Per the electronic NYT of July 8, 2016:
““It’s (scandal at Yale) about a lot of things,” he said. “But really it’s about ethics.””
And from another NYT article of the same date:
“A federal judge ruled that the county (Westchester) had “utterly failed” to meet its obligations.”
What these cases involving the independent and public sectors illustrate is, among other things, the effect of bias in assessment and the exercise of professional judgment. Anyone can review daily dozens of articles published in the press that highlight failures of process in reaching independent and impartial judgment. These processes involve interpretation, flexibility, and ambiguity. They are political, yet they need to project the appearance of objectivity and fairness to retain legitimacy. However, these processes fail and do so without publication of a scientifically determined error rate.

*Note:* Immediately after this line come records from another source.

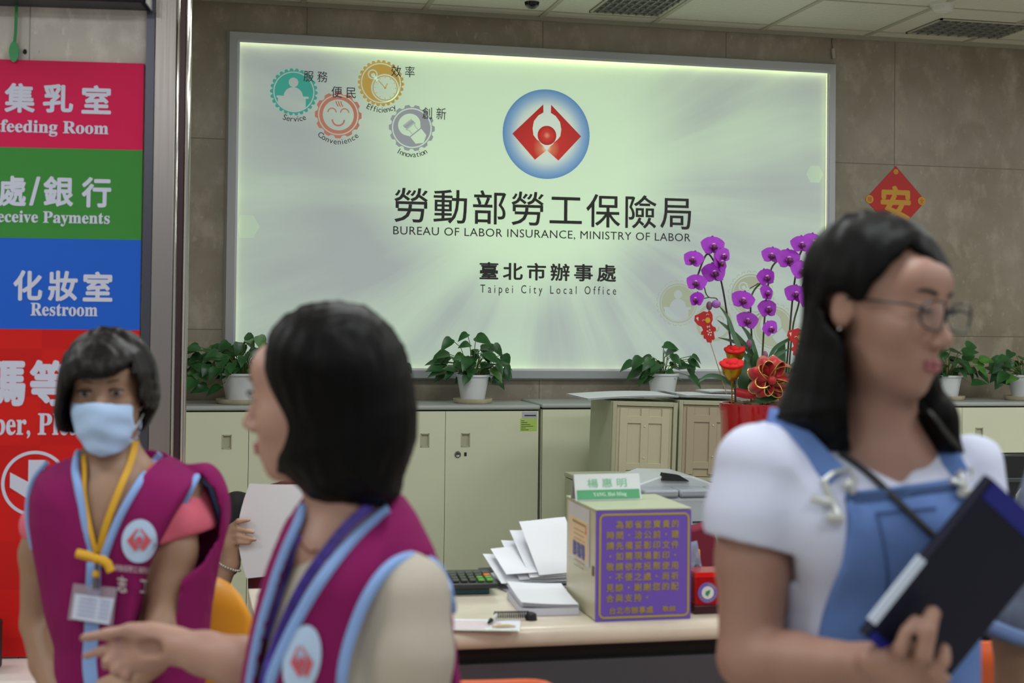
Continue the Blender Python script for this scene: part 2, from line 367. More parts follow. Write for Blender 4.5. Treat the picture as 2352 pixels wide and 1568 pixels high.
f = flat(); f.disc(bc, er*.215, h=.0034); f.done('emblem_ball', radial('emblem_ball_red', [(0, 'e8a088'), (.35, 'd03a26'), (.8, 'c01c18'), (1, 'a81614')], PW.at(*bc), er*.22), sign)
# gear badges
def gear(c, r, teeth, kind, m, cut, h0=.0008, faint=False):
    f = flat(); pts = []
    if kind == 'round':
        for i in range(teeth):
            a = 2*math.pi*i/teeth
            for k in range(7):
                q = -1+2*k/6; rr = r*.90+r*.10*math.sqrt(max(0, 1-q*q)); pts.append((c[0]+rr*math.cos(a+q*.8*math.pi/teeth), c[1]+rr*math.sin(a+q*.8*math.pi/teeth)))
    else:
        for i in range(teeth):
            a = 2*math.pi*i/teeth
            for q, rr in ((-.75, .9), (-.42, 1), (.42, 1), (.75, .9)): pts.append((c[0]+r*rr*math.cos(a+q*math.pi/teeth), c[1]+r*rr*math.sin(a+q*math.pi/teeth)))
    f.poly(pts, h0); f.done('gear_badge', m, sign)
    f = flat(); f.ring(c, r*.81, r*.86, h0+.0008); cut(f, c, r, h0+.0008); f.done('gear_cutout', mp_, sign)
def cut_service(f, c, r, h):
    f.disc((c[0]-.02*r, c[1]+.40*r), .2*r, h); f.poly([(c[0]+x*r, c[1]+y*r) for x, y in [(-.42, -.18), (-.72, -.18), (-.72, -.27), (-.66, -.27), (-.66, -.45)]+[(.81*math.cos(t), .81*math.sin(t)) for t in np.linspace(math.radians(214), math.radians(308), 14)]+[(.5, -.27), (.62, -.27), (.62, -.18), (.38, -.18)]+[(-.02+.4*math.cos(t), -.2+.4*math.sin(t)) for t in np.linspace(.05, math.pi-.05, 16)]], h)
def cut_face(f, c, r, h): f.disc(c, .66*r, h)
def cut_clock(f, c, r, h):
    f.ring((c[0]-.36*r, c[1]+.36*r), .16*r, .21*r, h); f.disc((c[0]-.34*r, c[1]+.33*r), .09*r, h)
    f.disc((c[0]+.18*r, c[1]-.2*r), .5*r, h); f.ring((c[0]+.18*r, c[1]-.2*r), .54*r, .6*r, h); f.line([(c[0]-.3*r, c[1]+.3*r), (c[0]-.15*r, c[1]+.1*r)], .1*r, h)
def cut_bulb(f, c, r, h):
    R_ = math.radians(40); rot = lambda x, y: (c[0]+r*(x*math.cos(R_)+y*math.sin(R_)), c[1]+r*(-x*math.sin(R_)+y*math.cos(R_)))
    rot = lambda x, y: (c[0]+r*(x*math.cos(R_)-y*math.sin(R_)), c[1]+r*(x*math.sin(R_)+y*math.cos(R_)))
    bul = [(-.3, -.22)]+[(.5*math.cos(t), .18+.46*math.sin(t)) for t in np.linspace(math.radians(205), math.radians(-25), 20)]+[(.3, -.22)]
    f.poly([rot(x, y) for x, y in bul], h); f.poly([rot(x, y) for x, y in [(-.3, -.27), (.3, -.27), (.3, -.62), (0, -.8), (-.3, -.62)]], h)
gc = {}
for k, px, py, rr, nt, kd, colr, cut in (('teal', 675, 211, 55, 26, 'round', '3fae9f', cut_service), ('coral', 777, 264, 54, 12, 'flat', 'c9806a', cut_face), ('gold', 875, 191, 53.5, 26, 'round', 'cfab52', cut_clock), ('grey', 946, 294, 53, 14, 'flat', 'a3a9b2', cut_bulb)):
    c = PW.px(px, py); r = (PW.px(px+rr, py)[0]-PW.px(px-rr, py)[0])/2; gc[k] = (c, r)
    m_ = mat('print_'+k, colr, .5); N(m_)[2].inputs['Emission Color'].default_value = (*lin(colr), 1); N(m_)[2].inputs['Emission Strength'].default_value = .32
    gear(c, r, nt, kd, m_, cut)
c, r = gc['coral']; f = flat(); mcor = MATS['print_coral']
for sx in (-1, 1): f.ring((c[0]+sx*.27*r, c[1]+.1*r), .15*r, .2*r, .0026, 16, 0, math.pi)
f.ring((c[0], c[1]-.2*r), .22*r, .29*r, .0026, 20, math.pi, 2*math.pi)
for i in range(3): f.ring((c[0]+(.28+.1*i)*r, c[1]+.62*r), .36*r, .41*r, .0026, 10, math.radians(185), math.radians(222))
f.done('printed_face', mcor, sign)
c, r = gc['gold']; f = flat(); c2 = (c[0]+.18*r, c[1]-.2*r)
for i in range(12):
    a = math.pi*i/6; f.line([(c2[0]+.42*r*math.cos(a), c2[1]+.42*r*math.sin(a)), (c2[0]+.47*r*math.cos(a), c2[1]+.47*r*math.sin(a))], .03*r, .0026)
f.line([c2, (c2[0]-.3*r, c2[1]+.32*r)], .035*r, .0026); f.line([c2, (c2[0]+.1*r, c2[1]+.2*r)], .035*r, .0026); f.disc(c2, .045*r, .0026)
f.done('printed_clock_hands', MATS['print_gold'], sign)
c, r = gc['grey']; f = flat(); R_ = math.radians(40); rot = lambda x, y: (c[0]+r*(x*math.cos(R_)-y*math.sin(R_)), c[1]+r*(x*math.sin(R_)+y*math.cos(R_)))
f.line([rot(-.24+.48*i/40, .2+.13*math.sin(i*math.pi/2.0)) for i in range(41)], .022*r, .0026)
f.line([rot(-.26, .1), rot(-.16, 0), rot(-.16, -.24)], .022*r, .0026); f.line([rot(.26, .1), rot(.16, 0), rot(.16, -.24)], .022*r, .0026)
f.done('printed_filament', MATS['print_grey'], sign)
for b, k, a0, a1 in (('Service', 'teal', 248, 296), ('Convenience', 'coral', 226, 316), ('Efficiency', 'gold', 240, 303), ('Innovation', 'grey', 238, 304)):
    c, r = gc[k]; f = flat(); arc_text(f, b, c, r*1.02, math.radians(a0), math.radians(a1), r*.34); f.done('lettering', MINK, sign)
mfa = mat('print_faint', 'a3ab94', .5); N(mfa)[2].inputs['Emission Color'].default_value = (*lin('a3ab94'), 1); N(mfa)[2].inputs['Emission Strength'].default_value = .36
def faint(px, py, rr, kind):
    c = PW.px(px, py); r = (PW.px(px+rr, py)[0]-PW.px(px-rr, py)[0])/2; f = flat()
    if kind == 'face':
        f.ring(c, r*.72, r*.86, .0008); [f.ring((c[0]+s_*.27*r, c[1]+.1*r), .15*r, .21*r, .0008, 16, 0, math.pi) for s_ in (-1, 1)]; f.ring((c[0], c[1]-.2*r), .2*r, .28*r, .0008, 20, math.pi, 2*math.pi)
    else: f.disc(c, r*.82, .0008); f.ring(c, r*.86, r*.92, .0008)
    n_ = 24
    for i in range(n_ if kind != 'face' else 0):
        a = 2*math.pi*i/n_+(.1); f.ring((c[0]+.97*r*math.cos(a), c[1]+.97*r*math.sin(a)), .075*r, .1*r, .0008, 8, a-1.4, a+1.4)
    f.done('faint_gear_badge', mfa, sign)
    if kind != 'face':
        f = flat(); {'service': cut_service, 'clock': cut_clock, 'bulb': cut_bulb}[kind](f, c, r, .0016); f.done('gear_cutout', mp_, sign)
faint(1558, 696, 47, 'service'); faint(1725, 678, 50, 'clock'); faint(1640, 740, 48, 'face'); faint(1776, 752, 50, 'bulb')
# pale hexagons printed at the ends of the panel
mhx = mat('print_hexagon', 'b2c6b2', .5); N(mhx)[2].inputs['Emission Color'].default_value = (*lin('b2c6b2'), 1); N(mhx)[2].inputs['Emission Strength'].default_value = .5
for px, py, rr in ((566, 520, 30), (1872, 400, 24)):
    c = PW.px(px, py); r = rr/470; f = flat(); f.poly([(max(fw+.004, min(SW-fw-.004, c[0]+r*math.cos(math.pi*i/3))), c[1]+r*math.sin(math.pi*i/3)) for i in range(6)], .0004); f.done('printed_hexagon', mhx, sign)
# cable and clip above the frame's right corner
pc = onY(1908, 62, WY); pe = onY(1911, 112, WY)
cc = thing('junction_clip', 'small beige cable clip on the wall above the sign corner', 'cable clip', (pe.x, WY, pe.z))
o_ = obj('clip_body', MB().box(-.009, .009, -.016, 0, -.055, 0), mat('beige_plastic', 'a8a690', .5), cc, bevel=.002); o_.rotation_euler = (0, math.radians(-6), 0)
obj('wire', MB().tube([(pc.x-pe.x, -.004, ZC-.02-pe.z), (.004, -.004, .08), (-.004, -.005, .04), (.001, -.006, -.005)], .0016, 6), mat('dark_cable', '3c3a32', .6), cc)
# ------------------------------------------------------------------ red diamond poster
pp = [onY(*q, WY) for q in ((2057, 381), (2126, 463), (1987, 456))]
pc = Vector(((pp[1].x+pp[2].x)/2, WY, (pp[1].z+pp[2].z)/2)); hw = (pp[1].x-pp[2].x)/2; hh = pp[0].z-pc.z
po = thing('paper_diamond', 'red diamond paper poster with a gold character on the stone wall', 'poster', pc)
obj('sheet', MB().prism([(0, hh), (-hw, 0), (0, -hh), (hw, 0)], -.0025, 0), mat('poster_red', 'c01a16', .45), po, smooth=0)
PP = Plane(pc+Vector((0, -.003, 0)), (1, 0, 0), (0, 0, 1)); MG = mat('poster_gold', 'd09a2c', .45)
def pf(): return Flat(PP, pc)
f = pf(); ab, ff = fit('安', -hw*.5, hw*.5, -hh*.62, hh*.42, bold=.035); f.pts(ab, ff, .0006, 9); f.done('gold_character', MG, po)
f = pf()
for a, b in ((-hw*.86, 0), (hw*.86, 0), (0, hh*.83)): f.disc((a, b), hw*.125 if b == 0 else hw*.08, .0005)
f.done('gold_roundel', MG, po)
f = pf()
for ch, a in (('穩', -hw*.86), ('全', hw*.86)):
    ab, ff = fit(ch, a-hw*.07, a+hw*.07, -hh*.07, hh*.07); f.pts(ab, ff, .001)
ab, ff = fit('心', -hw*.05, hw*.05, hh*.79, hh*.87); f.pts(ab, ff, .001); f.done('red_lettering', mat('poster_red', 'c01a16'), po)
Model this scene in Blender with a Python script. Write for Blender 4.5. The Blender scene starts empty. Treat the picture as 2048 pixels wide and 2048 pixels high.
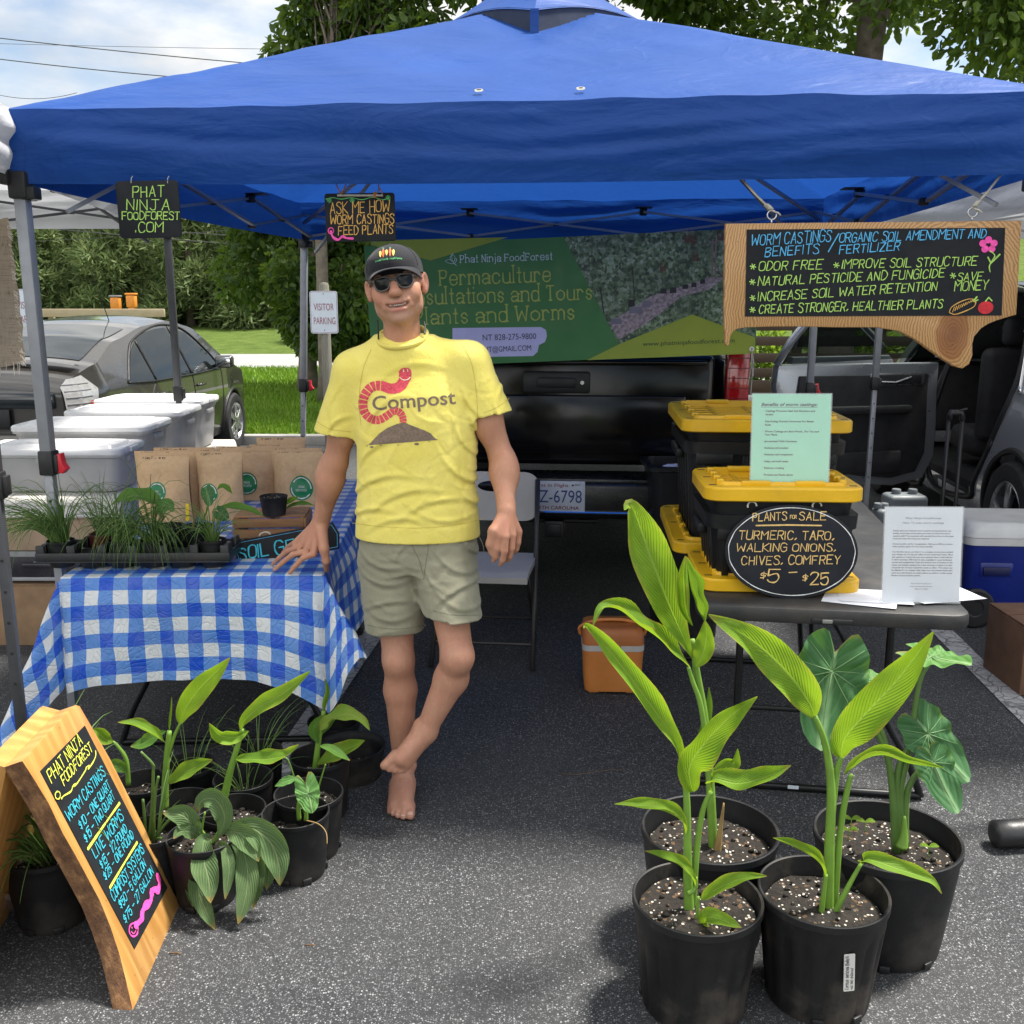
import bpy, bmesh, math, random
import numpy as np
from mathutils import Vector, Matrix, noise
from mathutils.bvhtree import BVHTree
R = math.radians
SC = bpy.context.scene
COL = SC.collection
# ------------------------------------------------------------ camera, sky, sun, exposure
CAMH, PITCH, FPX = 1.65, 12.0, 2010.0
cam = bpy.data.cameras.new('camera'); cam.lens = 36 * FPX / 2048; cam.sensor_width = 36
cam.clip_start = .05; cam.clip_end = 900
camo = bpy.data.objects.new('camera', cam); COL.objects.link(camo)
camo.location = (0, 0, CAMH); camo.rotation_euler = (R(90 - PITCH), 0, 0); SC.camera = camo
SUN_EL, SUN_AZ = 66, 68          # azimuth clockwise from +Y
W = bpy.data.worlds.new('World'); SC.world = W; W.use_nodes = True
nt = W.node_tree; nt.nodes.clear()
def wn(t, **k):
    n = nt.nodes.new(t)
    for a, b in k.items(): setattr(n, a, b)
    return n
sky = wn('ShaderNodeTexSky', sky_type='NISHITA', sun_disc=False); sky.sun_elevation = R(SUN_EL); sky.sun_rotation = R(SUN_AZ)
tc = wn('ShaderNodeTexCoord'); mp = wn('ShaderNodeMapping'); mp.inputs['Scale'].default_value = (1, 1, 2.6)
mp.inputs['Location'].default_value = (.35, .1, .62)
n1 = wn('ShaderNodeTexNoise'); n1.inputs['Scale'].default_value = 1.9; n1.inputs['Detail'].default_value = 9; n1.inputs['Roughness'].default_value = .56
n2 = wn('ShaderNodeTexNoise'); n2.inputs['Scale'].default_value = 3.6; n2.inputs['Detail'].default_value = 8
cr = wn('ShaderNodeValToRGB'); cr.color_ramp.elements[0].position = .40; cr.color_ramp.elements[1].position = .52
c2 = wn('ShaderNodeValToRGB'); c2.color_ramp.elements[0].position = .34; c2.color_ramp.elements[1].position = .62
c2.color_ramp.elements[0].color = (5.6, 5.8, 6.1, 1); c2.color_ramp.elements[1].color = (11.0, 10.9, 10.6, 1)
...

Consider the difference between an accusation that one has acted unethically against an indictment that one has violated the law. The obligation to obey the law is enforced (at least in the U.S.) by millions upon millions of financial resources and thousands upon thousands of human resources. Enforcement of ethics lacks this inspection and oversight layer. One may readily get the impression that ethics is generally voluntary, at least when compared to the force, effect, and operation of law, especially where the stakes are high (e.g., getting the public / private sector contract).
Children basically familiar with specialized statistical metrics can render informed opinions about the comparative performances and talents of modern baseball players based on professionally accepted statistics. The underlying acts seem uncontroversial (e.g., how many hits in how many at-bats?) The scoring rubric (i.e., the specs) is transparent and verifiable, and the concept of omitted variable bias seems unimportant. However, in the cases of star professors, influential taxpayer bases, etc. the process and assessment get muddied and tilted, especially from the perspective of those perceiving that they have been harmed by the result. Since the stakes are high, the path is uneven. As I was (accurately) told at Quantico, VA in F.B.I. training in the autumn of 1985 – the worst corruption risks among us were those that had admitted of no potential for personal corruption: The person without an admitted / contemplated price would inexplicably have the lowest price (!?)